Getting Started

Cryptojacking Explained: Who is Mining? (2022)

Oct 17, 2023

If you are an avid internet user, you may have come across warnings from your browsers about websites that mine crypto inside your browser. This practice known as cryptojacking was once quite prevalent in the crypto space, but has fallen significantly ever since.

Cryptojacking may sound ingenious at first - instead of (or in addition to) serving ads, website owners could earn money using their website visitors' computing power to mine cryptocurrencies. Yet, it is often used without consent and bares several downsides.
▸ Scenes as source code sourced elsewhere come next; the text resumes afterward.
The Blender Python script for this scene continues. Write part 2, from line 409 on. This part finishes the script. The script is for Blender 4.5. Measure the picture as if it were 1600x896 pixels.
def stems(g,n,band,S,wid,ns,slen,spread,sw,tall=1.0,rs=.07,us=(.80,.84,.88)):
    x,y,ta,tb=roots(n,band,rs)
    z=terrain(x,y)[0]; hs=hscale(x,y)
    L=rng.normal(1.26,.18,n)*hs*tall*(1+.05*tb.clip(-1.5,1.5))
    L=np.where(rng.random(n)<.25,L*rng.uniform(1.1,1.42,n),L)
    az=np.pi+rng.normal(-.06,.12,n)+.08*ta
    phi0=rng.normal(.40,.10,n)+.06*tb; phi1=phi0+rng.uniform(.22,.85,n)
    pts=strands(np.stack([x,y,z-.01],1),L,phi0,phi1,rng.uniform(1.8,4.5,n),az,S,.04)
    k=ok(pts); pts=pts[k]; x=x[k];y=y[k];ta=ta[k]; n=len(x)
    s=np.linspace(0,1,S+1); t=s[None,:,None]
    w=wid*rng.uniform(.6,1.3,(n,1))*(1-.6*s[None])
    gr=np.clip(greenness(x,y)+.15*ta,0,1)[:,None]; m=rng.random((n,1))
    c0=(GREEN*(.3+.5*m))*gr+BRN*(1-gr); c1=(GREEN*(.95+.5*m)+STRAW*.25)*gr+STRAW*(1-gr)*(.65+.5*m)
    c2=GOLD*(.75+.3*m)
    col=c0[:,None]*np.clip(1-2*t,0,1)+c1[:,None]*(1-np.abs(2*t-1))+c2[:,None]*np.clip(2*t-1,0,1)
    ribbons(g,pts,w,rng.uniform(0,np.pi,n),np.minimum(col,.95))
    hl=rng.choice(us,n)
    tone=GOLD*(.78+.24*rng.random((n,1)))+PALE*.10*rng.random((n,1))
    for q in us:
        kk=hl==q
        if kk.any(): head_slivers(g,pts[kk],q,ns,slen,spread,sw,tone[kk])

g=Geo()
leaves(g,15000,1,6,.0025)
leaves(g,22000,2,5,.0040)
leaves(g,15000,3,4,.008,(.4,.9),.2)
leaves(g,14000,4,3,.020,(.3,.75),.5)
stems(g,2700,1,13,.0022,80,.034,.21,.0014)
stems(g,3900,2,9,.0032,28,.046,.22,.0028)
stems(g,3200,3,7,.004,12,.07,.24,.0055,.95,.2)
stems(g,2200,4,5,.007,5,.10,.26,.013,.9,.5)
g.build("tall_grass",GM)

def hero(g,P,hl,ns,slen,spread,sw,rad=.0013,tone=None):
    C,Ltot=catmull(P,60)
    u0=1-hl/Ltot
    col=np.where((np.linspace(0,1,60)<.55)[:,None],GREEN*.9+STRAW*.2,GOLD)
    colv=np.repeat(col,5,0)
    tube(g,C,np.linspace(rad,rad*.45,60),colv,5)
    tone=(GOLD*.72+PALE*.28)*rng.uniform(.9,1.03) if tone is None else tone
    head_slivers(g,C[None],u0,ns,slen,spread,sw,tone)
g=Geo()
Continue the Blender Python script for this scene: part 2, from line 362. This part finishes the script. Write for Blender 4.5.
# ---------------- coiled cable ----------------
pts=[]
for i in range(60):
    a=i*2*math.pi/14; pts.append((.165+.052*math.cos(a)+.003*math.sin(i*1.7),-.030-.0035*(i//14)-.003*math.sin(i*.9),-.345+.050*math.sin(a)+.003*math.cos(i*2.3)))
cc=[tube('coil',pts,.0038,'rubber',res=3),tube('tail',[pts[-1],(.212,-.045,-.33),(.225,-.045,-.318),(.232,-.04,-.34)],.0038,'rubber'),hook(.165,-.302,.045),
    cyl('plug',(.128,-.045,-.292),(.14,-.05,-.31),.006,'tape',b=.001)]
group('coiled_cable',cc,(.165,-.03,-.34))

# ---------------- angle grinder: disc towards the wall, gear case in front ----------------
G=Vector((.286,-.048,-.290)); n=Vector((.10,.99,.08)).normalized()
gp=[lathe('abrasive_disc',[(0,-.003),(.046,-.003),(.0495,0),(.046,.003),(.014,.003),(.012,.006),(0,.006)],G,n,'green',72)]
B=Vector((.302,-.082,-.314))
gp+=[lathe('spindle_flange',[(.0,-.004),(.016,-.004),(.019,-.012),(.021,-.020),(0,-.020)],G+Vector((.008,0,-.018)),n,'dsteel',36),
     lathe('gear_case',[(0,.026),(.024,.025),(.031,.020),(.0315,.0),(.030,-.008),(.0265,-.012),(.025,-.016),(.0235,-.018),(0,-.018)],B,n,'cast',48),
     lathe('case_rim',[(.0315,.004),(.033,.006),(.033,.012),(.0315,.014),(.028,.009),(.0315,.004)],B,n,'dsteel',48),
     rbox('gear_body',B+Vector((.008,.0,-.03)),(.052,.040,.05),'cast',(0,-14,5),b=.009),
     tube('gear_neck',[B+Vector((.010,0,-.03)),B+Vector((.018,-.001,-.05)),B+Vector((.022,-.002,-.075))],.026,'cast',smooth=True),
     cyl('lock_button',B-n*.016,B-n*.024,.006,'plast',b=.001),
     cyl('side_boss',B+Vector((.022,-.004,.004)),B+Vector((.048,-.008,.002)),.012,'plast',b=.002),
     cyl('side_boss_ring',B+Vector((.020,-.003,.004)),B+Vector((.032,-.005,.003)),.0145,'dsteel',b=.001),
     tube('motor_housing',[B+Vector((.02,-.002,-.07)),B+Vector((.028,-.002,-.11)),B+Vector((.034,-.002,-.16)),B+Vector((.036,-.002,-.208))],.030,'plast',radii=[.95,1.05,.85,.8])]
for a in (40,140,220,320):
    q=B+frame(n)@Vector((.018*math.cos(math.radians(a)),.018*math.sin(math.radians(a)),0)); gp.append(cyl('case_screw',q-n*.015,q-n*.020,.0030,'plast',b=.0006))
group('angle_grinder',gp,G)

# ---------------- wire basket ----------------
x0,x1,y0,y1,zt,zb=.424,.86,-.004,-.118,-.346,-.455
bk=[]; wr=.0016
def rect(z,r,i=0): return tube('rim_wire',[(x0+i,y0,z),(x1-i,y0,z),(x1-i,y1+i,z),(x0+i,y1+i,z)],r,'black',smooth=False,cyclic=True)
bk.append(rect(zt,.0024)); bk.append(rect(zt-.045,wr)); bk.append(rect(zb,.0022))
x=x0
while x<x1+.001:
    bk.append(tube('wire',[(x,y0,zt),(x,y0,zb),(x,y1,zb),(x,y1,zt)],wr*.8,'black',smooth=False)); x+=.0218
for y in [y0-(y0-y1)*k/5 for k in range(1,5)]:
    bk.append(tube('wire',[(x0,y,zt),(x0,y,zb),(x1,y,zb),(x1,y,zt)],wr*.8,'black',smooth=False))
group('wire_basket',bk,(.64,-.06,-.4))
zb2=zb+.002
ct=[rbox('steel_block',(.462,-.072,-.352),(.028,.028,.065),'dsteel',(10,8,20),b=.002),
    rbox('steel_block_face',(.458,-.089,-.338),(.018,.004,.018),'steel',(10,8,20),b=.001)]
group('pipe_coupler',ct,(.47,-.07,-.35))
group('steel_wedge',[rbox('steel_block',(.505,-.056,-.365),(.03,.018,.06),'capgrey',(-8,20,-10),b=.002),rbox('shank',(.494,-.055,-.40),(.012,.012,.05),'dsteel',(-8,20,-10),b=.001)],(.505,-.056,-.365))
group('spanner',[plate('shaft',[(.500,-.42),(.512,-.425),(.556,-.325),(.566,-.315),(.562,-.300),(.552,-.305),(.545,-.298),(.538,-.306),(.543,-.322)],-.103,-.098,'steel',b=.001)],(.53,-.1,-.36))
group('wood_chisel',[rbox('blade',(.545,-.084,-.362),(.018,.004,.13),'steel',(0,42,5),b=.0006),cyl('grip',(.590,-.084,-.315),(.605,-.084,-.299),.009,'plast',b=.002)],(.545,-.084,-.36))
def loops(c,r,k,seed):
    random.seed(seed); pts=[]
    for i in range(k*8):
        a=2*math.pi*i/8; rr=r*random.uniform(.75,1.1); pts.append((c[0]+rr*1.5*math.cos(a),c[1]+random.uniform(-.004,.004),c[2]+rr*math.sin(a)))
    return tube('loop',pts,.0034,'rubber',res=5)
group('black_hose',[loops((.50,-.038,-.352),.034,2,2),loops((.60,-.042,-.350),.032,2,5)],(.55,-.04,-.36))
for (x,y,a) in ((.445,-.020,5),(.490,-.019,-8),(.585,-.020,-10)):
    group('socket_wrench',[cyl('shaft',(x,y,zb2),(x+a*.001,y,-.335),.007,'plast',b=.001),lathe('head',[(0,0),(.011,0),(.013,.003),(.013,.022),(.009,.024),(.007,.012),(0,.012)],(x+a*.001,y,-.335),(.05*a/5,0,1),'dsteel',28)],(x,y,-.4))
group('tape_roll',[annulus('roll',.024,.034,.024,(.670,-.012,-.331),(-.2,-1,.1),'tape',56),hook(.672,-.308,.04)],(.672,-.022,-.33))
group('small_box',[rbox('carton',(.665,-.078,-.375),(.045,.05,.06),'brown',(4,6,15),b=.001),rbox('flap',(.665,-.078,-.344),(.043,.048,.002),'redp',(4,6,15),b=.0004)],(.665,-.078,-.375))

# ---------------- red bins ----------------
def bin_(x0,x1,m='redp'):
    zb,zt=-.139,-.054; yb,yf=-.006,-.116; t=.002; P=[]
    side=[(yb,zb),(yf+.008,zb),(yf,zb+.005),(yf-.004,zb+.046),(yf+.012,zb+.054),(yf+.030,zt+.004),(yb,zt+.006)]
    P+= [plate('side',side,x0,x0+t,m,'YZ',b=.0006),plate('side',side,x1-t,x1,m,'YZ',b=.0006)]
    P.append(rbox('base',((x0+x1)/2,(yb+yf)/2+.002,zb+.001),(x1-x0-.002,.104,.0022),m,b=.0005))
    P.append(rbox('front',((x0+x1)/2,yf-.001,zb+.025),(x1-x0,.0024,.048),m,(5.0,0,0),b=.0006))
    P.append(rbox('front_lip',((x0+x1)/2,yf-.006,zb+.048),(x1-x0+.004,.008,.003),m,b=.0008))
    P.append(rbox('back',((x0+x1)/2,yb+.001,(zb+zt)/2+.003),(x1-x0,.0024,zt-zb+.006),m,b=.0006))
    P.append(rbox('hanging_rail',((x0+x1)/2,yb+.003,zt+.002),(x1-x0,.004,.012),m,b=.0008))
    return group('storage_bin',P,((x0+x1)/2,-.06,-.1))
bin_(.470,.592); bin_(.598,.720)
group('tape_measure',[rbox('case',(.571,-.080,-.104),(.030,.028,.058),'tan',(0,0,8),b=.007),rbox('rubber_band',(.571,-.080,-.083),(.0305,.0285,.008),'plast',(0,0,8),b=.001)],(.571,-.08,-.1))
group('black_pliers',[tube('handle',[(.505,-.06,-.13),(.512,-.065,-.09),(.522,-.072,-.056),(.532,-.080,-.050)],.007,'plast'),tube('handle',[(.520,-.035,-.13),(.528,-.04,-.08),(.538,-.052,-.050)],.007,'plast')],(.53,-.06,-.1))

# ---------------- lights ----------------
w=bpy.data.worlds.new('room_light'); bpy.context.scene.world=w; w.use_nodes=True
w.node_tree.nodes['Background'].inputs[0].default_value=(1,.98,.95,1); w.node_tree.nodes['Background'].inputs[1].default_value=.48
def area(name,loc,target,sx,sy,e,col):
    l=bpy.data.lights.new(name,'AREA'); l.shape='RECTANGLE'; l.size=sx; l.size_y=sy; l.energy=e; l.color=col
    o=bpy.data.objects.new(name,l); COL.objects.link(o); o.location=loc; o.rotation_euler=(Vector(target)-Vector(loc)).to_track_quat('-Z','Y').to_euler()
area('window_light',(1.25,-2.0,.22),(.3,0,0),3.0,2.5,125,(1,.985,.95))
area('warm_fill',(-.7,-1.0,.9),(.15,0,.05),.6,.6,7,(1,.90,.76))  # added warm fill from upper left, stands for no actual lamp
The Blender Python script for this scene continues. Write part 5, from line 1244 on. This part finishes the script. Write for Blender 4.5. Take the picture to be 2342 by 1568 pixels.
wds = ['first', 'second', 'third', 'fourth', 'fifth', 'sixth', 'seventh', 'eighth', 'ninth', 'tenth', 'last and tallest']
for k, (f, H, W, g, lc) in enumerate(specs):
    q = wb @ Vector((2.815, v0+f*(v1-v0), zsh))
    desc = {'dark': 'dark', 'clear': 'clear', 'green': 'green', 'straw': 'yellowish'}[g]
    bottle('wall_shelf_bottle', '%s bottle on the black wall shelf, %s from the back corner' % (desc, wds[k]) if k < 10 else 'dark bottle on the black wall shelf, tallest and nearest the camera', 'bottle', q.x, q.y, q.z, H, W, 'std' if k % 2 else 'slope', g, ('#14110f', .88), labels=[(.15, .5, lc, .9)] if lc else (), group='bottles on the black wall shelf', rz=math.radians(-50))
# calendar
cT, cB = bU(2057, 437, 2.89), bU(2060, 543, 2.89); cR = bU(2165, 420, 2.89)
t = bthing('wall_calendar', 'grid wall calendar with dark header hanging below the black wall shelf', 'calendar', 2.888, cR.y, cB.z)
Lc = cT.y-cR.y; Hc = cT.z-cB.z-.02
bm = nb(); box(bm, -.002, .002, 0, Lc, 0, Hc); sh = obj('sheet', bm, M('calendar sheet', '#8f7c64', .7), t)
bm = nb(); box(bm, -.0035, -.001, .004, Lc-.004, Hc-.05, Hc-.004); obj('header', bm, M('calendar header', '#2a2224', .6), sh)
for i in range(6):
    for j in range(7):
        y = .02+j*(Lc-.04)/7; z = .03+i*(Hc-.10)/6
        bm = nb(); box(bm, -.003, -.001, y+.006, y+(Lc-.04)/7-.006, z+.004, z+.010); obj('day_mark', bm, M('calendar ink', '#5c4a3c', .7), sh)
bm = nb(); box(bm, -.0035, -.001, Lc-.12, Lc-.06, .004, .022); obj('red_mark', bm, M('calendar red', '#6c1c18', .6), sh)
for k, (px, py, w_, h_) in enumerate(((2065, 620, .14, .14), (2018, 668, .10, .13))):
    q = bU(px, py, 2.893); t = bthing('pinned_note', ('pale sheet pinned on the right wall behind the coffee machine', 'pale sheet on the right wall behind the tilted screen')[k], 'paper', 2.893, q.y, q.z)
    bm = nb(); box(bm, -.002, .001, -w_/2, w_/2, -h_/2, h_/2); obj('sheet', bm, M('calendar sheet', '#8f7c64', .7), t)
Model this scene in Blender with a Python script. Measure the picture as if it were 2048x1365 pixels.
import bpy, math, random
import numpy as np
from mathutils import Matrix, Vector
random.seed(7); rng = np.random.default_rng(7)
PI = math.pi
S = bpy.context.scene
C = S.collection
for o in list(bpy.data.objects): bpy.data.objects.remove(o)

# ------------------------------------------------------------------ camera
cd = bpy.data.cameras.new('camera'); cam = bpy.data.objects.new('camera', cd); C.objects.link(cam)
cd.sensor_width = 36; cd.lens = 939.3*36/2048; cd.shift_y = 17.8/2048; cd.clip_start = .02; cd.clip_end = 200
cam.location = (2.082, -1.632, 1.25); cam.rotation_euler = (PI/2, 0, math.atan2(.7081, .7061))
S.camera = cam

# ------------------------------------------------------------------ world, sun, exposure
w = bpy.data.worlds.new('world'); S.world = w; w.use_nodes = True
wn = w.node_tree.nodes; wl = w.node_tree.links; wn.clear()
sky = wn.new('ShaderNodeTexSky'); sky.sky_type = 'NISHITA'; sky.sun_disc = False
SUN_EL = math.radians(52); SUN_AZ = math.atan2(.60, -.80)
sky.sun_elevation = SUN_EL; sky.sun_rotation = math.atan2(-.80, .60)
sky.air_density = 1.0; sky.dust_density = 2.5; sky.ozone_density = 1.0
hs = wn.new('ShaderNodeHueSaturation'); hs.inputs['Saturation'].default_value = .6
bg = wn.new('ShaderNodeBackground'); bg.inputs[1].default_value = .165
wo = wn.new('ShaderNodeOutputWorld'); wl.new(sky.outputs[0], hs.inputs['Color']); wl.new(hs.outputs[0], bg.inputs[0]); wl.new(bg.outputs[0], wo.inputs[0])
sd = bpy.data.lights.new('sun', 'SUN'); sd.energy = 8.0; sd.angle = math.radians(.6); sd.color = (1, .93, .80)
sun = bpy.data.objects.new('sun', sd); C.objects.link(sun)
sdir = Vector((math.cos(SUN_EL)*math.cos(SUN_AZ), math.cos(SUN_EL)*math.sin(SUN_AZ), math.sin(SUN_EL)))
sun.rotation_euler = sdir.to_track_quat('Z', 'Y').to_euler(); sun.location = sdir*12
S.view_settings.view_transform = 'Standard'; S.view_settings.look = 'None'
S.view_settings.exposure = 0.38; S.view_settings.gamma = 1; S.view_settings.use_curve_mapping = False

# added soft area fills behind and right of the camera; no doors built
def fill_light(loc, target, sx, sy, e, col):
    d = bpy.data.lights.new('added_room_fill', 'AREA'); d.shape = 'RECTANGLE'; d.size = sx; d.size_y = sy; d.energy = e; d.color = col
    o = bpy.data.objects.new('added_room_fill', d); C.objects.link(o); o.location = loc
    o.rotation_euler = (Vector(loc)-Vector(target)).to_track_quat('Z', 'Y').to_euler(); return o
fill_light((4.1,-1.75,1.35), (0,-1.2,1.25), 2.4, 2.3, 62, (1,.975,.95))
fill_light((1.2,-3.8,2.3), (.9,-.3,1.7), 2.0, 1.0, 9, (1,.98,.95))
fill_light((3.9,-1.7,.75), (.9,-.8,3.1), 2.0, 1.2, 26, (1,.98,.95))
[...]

But before going to much into detail, let's start things simple.

What is Cryptojacking?

Cryptojacking started as a practice where websites place a script on a website to secretly use its visitors' computing power for mining cryptocurrencies, eventually generating profits for the owner of the website in question. The term cryptojacking is thereby a mix of the words cryptocurrency and hijacking.

Cryptojacking became increasingly popular during the 2017/2018 crypto bull market, and many sites started to use this method to monetise their traffic at their visitors' expense.

What is Who Is Mining?

Who Is Mining was a website that allowed you to check whether a website is secretly mining cryptocurrency abusing visitor's CPU power. The purpose of whoismining.com was to provide a simple tool to bring awareness on the overly popular "cryptojacking".

Who Is Mining was suspended in 2022 due to the falling use and subsequent irrelevance of browser mining.

What is Coinhive?

Coinhive (coinhive.com) was the leading provider of a browser mining script that would run on a website to mine Monero. It is estimated that Coinhive generated a revenue of up to $250,000 per month.

Coinhive went offline in March of 2019 after a steep crash in the price of Monero and a hard fork of the Monero blockchain, both if which made it much less lucrative to mine the cryptocurrency in browsers.

Other now defunct crypto browser mining services included ea-mine.com, chainmine.io, webmine.cz, webminepool.com, and minecrunch.co.

Issues of Cryptojacking

There are several problems associated with cryptojacking, as explained by Troy Hunt, who is now the owner of the coinhive.com domain:

  • Visitors' computer hardware and energy bill are strained without their consent, which is quite a shady practice.
  • The opportunity to make a quick buck, anonymously, attracted lots and lots of dubious actors and hackers.

Due to these issues, several browsers are now actively monitoring website performance and can warn users when they detect that a website is mining crypto.

Cryptojacking in 2022

Due to the detection of cryptojacking by browsers, the crypto crash in early 2018 and the subsequent bankruptcy of several providers, cryptojacking has shifted away from browser mining, to undetectedly installing crypto mining software on your computer.

This means that the vast majority of websites are now free of crypto mining.

Yet, websites, online ads and emails can still trick you into clicking malicious links that installs crypto mining malware onto your computer. While this software does not directly harm your computer, e.g. stealing or encrypting data as in spyware and ransomware attacks, it can slow down your computer significantly and reduce the lifetime of your device.

Therefore, it is important to stay vigilant to any such threats.

Roundup

Cryptojacking started out as a means to finance websites through mining cryptocurrencies. Due to its often illicit use, it is now blocked by major browsers.

If you're interested in getting bitcoin or other cryptocurrencies, we recommend buying it through an exchange, or mining it using your own hardware.